INSTRUCTIONS FOR THE TASK
Reproduce verbatim the lines up to and including the one with "col = sc.collection", starting from the first.
——
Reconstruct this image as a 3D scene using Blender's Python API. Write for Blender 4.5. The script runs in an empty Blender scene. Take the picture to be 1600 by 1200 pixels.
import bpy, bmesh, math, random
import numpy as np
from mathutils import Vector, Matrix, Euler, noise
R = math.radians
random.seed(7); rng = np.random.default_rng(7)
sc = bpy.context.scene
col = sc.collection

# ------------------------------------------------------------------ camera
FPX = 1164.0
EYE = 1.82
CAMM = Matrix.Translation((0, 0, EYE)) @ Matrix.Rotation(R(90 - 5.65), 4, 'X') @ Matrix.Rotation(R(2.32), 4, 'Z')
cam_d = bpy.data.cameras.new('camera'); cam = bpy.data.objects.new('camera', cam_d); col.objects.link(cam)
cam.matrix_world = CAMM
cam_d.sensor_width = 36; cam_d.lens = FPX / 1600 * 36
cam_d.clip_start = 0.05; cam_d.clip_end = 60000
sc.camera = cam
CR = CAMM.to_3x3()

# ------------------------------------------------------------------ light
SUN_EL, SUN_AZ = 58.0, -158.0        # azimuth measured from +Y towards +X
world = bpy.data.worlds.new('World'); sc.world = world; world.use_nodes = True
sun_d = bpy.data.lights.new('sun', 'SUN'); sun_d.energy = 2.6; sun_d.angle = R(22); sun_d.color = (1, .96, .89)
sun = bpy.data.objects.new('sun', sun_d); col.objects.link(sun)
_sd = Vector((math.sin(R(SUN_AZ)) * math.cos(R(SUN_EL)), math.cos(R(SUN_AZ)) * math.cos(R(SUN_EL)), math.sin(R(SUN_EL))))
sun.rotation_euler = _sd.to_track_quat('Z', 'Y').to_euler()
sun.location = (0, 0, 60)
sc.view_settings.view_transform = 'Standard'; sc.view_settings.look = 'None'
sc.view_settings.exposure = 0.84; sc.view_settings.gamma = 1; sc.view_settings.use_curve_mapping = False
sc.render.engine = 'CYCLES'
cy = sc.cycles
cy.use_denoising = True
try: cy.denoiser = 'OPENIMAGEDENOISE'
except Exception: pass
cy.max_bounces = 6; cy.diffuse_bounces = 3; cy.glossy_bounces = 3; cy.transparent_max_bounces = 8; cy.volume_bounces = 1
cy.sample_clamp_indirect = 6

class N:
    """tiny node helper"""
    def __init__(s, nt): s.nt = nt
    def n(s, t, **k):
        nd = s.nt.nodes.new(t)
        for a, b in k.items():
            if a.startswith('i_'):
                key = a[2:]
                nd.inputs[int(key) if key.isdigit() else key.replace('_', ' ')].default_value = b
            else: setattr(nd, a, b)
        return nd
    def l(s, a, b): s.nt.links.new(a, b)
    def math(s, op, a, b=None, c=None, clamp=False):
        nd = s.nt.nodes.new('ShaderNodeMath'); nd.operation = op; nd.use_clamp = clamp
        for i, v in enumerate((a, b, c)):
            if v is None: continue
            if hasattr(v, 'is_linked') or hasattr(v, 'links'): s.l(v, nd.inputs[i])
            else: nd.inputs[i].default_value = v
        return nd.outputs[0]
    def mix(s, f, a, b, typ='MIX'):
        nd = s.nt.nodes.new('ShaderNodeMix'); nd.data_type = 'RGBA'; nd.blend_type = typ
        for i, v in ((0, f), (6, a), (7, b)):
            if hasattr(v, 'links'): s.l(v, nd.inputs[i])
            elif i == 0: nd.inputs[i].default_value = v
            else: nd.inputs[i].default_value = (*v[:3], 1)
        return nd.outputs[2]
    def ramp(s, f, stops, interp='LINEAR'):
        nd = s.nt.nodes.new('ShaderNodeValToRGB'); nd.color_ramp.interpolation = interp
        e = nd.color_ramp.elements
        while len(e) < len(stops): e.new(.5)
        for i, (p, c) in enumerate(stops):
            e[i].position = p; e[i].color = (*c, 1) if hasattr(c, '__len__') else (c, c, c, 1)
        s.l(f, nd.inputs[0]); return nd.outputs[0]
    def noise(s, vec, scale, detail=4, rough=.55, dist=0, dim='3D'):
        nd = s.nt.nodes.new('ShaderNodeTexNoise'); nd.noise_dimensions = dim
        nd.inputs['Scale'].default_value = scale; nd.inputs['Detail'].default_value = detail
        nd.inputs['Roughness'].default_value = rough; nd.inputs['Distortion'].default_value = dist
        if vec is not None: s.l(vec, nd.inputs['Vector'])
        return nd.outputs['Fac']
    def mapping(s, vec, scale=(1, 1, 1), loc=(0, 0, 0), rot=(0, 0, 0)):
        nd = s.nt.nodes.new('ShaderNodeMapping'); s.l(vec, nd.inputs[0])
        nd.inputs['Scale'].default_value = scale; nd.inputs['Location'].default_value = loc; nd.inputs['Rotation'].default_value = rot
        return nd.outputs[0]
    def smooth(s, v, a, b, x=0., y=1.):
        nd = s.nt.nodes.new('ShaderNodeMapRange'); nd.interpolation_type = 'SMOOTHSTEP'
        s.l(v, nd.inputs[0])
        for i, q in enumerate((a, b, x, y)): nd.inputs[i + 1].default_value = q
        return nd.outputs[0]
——
WORKED ANSWER
Reconstruct this image as a 3D scene using Blender's Python API. Write for Blender 4.5. The script runs in an empty Blender scene. Take the picture to be 1600 by 1200 pixels.
import bpy, bmesh, math, random
import numpy as np
from mathutils import Vector, Matrix, Euler, noise
R = math.radians
random.seed(7); rng = np.random.default_rng(7)
sc = bpy.context.scene
col = sc.collection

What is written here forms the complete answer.